True. Including people who own iPads seems to be kinda stretching the definition of "poverty," though. There are a lot of Americans who are way below the "drive my mom's car out to Times Square on the weekend to do a hipster protest wearing a Guy Fawkes replica mask and then tweet about it" level.
Also, just to sway this fully into NatDT territory:
Megacorporations do indeed have too much sway over the government. The way to fix this is not for the politicians who are in the pockets of the megacorporations to make more regulations.

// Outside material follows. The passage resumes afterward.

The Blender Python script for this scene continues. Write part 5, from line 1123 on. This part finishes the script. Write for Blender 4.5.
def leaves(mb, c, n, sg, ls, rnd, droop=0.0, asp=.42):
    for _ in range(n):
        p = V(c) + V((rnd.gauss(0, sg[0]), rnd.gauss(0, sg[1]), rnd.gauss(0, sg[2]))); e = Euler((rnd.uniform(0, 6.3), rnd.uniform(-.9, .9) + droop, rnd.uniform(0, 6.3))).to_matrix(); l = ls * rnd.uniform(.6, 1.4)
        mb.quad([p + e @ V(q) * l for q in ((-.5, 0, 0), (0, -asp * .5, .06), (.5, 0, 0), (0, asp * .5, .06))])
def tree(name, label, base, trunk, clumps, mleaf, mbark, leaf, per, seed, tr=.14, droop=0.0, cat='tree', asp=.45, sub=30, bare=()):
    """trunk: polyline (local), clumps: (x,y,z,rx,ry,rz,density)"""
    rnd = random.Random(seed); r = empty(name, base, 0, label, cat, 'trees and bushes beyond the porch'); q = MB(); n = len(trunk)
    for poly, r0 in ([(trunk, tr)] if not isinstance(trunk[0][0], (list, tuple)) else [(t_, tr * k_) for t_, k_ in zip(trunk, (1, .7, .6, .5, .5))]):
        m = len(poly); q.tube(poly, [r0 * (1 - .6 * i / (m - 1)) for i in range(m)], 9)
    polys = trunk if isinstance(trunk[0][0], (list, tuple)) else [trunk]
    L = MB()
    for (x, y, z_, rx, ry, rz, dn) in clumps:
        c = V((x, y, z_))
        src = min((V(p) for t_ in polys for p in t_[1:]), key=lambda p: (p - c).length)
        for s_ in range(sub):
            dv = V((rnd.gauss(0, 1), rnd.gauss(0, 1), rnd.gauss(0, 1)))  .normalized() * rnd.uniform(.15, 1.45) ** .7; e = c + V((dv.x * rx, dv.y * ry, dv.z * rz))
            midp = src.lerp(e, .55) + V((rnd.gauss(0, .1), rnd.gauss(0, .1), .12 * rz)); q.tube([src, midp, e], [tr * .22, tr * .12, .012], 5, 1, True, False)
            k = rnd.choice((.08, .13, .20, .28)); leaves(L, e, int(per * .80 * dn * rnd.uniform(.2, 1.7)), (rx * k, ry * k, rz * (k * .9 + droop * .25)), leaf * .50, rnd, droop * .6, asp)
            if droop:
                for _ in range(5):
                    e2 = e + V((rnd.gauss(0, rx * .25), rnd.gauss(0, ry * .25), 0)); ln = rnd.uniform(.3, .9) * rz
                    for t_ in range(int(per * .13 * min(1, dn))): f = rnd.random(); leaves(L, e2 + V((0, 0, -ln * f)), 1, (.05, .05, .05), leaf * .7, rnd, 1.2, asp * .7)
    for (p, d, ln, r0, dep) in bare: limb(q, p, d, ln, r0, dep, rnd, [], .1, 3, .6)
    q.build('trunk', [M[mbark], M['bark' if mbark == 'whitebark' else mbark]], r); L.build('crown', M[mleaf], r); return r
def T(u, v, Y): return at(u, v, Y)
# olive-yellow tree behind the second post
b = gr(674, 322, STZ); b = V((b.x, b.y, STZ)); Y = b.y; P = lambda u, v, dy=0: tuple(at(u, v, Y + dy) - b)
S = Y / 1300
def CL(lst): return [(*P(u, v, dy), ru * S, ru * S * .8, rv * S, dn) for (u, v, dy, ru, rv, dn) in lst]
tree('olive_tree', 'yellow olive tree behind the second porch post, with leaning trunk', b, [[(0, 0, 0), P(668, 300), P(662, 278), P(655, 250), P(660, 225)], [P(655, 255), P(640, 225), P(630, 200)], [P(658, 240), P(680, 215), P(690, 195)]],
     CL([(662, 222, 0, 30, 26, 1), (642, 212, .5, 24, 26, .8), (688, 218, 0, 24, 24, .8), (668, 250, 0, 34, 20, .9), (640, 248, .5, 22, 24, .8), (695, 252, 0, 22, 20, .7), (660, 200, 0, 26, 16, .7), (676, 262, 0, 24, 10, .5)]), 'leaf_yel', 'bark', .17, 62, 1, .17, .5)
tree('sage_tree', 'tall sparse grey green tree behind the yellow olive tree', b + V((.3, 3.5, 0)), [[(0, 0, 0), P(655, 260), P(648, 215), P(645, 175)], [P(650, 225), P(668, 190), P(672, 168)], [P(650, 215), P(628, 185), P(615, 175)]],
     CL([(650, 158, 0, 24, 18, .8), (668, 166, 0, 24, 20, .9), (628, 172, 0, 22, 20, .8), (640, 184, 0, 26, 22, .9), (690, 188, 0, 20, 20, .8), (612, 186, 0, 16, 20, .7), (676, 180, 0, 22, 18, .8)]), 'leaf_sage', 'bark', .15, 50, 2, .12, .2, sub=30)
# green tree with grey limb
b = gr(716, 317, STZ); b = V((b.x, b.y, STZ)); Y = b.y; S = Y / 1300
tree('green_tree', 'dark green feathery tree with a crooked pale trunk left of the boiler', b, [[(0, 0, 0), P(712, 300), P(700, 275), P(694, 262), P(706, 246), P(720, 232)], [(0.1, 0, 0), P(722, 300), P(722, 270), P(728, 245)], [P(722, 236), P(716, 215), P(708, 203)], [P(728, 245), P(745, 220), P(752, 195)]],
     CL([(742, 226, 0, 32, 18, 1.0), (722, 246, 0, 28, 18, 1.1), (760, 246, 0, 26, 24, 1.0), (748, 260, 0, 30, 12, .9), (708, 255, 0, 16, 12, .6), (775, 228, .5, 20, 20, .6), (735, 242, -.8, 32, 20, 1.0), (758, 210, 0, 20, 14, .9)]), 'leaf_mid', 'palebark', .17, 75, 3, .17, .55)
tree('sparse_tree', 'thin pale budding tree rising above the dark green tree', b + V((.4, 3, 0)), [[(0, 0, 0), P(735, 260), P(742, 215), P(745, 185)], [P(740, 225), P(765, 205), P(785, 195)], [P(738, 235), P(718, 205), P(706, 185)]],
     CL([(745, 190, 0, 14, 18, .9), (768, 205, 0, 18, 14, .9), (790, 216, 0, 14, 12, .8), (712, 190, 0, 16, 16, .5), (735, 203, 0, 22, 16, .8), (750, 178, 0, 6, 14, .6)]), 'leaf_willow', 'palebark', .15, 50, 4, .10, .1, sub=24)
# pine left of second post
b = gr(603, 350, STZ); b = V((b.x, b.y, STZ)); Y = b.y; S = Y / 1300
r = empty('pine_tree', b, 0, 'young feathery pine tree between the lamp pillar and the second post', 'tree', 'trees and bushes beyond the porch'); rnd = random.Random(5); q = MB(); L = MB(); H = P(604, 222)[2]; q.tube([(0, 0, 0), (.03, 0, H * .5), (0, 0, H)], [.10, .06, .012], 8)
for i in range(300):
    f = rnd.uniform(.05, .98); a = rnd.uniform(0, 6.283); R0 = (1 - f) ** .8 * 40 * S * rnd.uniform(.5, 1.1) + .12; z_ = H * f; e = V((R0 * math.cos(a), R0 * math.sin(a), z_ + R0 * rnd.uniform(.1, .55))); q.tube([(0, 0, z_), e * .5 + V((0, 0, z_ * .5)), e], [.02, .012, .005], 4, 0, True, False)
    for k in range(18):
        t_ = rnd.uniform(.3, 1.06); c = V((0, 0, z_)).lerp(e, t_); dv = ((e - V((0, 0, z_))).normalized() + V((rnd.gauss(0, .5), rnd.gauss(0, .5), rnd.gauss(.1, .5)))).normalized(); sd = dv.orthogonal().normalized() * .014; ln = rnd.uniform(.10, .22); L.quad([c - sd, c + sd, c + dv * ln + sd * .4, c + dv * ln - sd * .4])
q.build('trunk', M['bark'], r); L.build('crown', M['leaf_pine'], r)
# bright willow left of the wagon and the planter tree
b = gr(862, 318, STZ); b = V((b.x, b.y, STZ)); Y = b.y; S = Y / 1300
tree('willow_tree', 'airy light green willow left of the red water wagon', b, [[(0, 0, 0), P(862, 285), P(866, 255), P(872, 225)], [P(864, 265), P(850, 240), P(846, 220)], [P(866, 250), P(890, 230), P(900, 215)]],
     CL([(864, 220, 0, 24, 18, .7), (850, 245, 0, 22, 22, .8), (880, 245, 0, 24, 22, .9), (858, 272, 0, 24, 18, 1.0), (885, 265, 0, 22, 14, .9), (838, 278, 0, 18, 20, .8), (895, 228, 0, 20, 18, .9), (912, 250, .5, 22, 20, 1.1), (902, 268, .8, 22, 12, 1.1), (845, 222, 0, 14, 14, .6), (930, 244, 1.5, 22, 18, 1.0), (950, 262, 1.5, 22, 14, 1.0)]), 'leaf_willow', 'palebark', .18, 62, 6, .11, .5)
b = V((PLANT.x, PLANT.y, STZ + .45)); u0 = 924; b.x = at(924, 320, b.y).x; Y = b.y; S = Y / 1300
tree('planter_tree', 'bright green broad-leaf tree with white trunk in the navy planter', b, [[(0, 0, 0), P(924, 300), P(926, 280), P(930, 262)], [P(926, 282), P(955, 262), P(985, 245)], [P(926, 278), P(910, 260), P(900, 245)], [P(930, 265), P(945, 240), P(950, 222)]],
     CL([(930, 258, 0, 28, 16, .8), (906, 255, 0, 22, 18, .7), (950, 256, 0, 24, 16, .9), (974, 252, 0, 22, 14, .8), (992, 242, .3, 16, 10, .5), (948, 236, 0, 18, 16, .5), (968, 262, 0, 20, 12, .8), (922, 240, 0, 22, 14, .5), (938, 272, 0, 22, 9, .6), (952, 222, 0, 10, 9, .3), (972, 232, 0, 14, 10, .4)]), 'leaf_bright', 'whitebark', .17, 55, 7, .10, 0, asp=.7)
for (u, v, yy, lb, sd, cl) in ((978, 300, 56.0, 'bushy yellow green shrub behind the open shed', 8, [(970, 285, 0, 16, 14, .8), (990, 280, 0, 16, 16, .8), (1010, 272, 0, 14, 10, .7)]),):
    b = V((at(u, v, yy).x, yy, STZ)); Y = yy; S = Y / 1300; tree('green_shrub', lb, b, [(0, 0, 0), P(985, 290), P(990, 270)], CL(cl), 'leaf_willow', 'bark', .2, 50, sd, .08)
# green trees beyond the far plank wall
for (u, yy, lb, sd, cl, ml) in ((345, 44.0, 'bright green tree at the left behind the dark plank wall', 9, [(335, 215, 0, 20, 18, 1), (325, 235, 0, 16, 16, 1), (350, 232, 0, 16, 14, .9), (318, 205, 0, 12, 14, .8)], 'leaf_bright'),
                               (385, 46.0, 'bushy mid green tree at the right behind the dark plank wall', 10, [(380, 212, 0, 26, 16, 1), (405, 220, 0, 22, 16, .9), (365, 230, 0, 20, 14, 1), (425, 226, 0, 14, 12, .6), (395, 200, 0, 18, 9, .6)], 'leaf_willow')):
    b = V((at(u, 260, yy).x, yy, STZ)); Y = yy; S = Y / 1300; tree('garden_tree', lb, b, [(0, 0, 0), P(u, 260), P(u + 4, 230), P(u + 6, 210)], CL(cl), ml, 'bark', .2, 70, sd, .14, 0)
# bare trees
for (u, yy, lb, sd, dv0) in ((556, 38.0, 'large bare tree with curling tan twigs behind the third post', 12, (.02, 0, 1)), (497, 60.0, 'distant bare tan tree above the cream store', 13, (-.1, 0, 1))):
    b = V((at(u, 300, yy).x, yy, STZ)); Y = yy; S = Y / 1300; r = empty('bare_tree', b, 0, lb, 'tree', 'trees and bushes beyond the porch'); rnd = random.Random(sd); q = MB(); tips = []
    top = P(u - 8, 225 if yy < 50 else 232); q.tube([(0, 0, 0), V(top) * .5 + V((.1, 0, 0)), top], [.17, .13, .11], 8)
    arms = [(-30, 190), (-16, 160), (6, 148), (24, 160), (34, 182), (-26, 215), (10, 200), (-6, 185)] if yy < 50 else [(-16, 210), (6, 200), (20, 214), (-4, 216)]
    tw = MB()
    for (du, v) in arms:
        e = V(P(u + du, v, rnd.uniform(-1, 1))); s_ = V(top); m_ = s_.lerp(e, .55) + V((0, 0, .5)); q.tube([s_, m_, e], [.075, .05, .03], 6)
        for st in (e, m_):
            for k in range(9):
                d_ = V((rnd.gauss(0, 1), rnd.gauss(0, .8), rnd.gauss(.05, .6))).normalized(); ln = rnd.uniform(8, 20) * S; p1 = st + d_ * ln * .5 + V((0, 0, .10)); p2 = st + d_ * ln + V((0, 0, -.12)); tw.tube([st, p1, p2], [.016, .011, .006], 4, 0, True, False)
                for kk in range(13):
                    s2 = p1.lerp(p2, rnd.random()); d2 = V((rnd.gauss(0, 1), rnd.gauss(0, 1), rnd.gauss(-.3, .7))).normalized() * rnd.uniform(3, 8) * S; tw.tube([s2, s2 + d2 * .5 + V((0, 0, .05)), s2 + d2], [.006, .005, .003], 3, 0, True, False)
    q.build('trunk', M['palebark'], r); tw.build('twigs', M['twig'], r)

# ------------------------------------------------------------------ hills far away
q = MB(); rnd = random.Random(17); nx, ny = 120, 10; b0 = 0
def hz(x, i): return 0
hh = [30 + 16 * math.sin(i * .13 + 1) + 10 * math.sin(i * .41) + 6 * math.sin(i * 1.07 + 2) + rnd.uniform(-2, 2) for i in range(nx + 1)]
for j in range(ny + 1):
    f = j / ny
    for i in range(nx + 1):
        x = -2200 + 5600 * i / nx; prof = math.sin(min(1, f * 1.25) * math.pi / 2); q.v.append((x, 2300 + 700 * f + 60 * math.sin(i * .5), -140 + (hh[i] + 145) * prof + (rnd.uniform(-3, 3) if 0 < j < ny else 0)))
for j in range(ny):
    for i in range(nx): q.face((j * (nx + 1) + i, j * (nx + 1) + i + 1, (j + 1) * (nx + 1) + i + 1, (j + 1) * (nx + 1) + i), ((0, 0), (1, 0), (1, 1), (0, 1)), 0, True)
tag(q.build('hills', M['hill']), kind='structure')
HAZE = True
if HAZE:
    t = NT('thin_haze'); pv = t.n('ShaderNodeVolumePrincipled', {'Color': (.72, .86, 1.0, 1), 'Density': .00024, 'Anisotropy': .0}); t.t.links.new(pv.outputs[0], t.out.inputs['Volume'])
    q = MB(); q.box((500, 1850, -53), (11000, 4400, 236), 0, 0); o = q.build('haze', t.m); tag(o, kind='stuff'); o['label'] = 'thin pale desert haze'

A few weeks ago, one prominent politician proposed eliminating all corporate income tax, as well as all corporate tax credits/bailouts/etc. Raising corporate income tax doesn't punish the big corporations. GE made $14 billion in taxable income last year, and paid no taxes, actually getting back about $3 billion from the government. After all the political favors are said and done, most megacorporations pay little, nothing, or less than nothing in corporate income tax (In completely unrelated news, the CEO of GE, Jeff Immelt, is one of Obama's top economic advisors). It's the small and medium sized businesses (which create 70% of the jobs in the U.S.), who can't afford their own teams of lobbyists, who have to pay the full tax. If all corporate income tax and all corporate welfare could be eliminated totally and simultaneously, estimates show that it would at least pay for itself (i.e., we currently pay out at least as much to corporations as we take in from them), and the boost in job creation from small and medium businesses having more cash on hand would increase revenue from income and payroll taxes over time. It would also be a way to punish megacorporations without doing it in an unfair or vindictive way.
One would be hard pressed to find a single protester out there who would ever consider supporting
the politician who proposed that. Some of them are even still hanging on to their support of
the one who has received more money from Wall Street than any U.S. politician in the last 20 years.